* **Task to complete**:
Reproduce the top of the data verbatim, through and including the line that contains "PI = math.pi".
** Start of Information shown **
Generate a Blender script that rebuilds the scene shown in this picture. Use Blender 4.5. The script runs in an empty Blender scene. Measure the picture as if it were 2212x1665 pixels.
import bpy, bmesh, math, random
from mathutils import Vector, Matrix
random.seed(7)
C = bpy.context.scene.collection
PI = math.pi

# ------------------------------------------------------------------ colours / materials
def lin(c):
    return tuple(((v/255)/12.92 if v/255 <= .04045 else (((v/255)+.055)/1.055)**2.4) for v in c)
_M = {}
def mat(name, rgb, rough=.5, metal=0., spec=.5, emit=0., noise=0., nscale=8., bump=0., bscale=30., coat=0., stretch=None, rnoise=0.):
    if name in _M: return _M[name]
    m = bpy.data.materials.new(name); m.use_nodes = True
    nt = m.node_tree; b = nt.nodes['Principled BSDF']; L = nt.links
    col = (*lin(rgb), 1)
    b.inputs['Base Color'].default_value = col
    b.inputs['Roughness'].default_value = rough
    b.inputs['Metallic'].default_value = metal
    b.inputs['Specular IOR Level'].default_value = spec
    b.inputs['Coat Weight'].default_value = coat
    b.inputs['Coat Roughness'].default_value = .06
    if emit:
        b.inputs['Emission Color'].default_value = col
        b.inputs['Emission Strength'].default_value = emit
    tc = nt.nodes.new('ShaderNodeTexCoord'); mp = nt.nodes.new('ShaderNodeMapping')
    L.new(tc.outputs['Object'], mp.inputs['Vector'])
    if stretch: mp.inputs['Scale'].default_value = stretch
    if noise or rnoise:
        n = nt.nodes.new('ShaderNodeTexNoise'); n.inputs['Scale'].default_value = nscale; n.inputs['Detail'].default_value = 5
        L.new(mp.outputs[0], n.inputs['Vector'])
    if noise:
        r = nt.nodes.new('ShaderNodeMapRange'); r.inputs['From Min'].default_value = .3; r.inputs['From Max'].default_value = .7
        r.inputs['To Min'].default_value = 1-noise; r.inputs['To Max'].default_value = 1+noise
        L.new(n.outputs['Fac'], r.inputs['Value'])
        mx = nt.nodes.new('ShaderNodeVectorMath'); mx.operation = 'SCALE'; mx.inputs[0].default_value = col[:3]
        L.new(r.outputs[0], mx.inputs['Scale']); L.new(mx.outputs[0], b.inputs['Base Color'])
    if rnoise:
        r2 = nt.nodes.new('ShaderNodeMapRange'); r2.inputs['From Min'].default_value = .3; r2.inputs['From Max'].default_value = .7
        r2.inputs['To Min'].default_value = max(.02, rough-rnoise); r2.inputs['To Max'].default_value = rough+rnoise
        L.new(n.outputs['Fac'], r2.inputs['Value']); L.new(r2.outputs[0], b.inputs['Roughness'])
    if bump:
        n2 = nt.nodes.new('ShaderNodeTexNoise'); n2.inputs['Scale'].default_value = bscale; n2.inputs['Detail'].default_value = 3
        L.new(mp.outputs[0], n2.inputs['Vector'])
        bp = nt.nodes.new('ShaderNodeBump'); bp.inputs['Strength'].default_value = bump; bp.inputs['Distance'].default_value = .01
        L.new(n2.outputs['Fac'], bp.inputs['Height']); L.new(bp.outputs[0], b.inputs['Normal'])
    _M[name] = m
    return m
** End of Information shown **
* **Reply**:
Generate a Blender script that rebuilds the scene shown in this picture. Use Blender 4.5. The script runs in an empty Blender scene. Measure the picture as if it were 2212x1665 pixels.
import bpy, bmesh, math, random
from mathutils import Vector, Matrix
random.seed(7)
C = bpy.context.scene.collection
PI = math.pi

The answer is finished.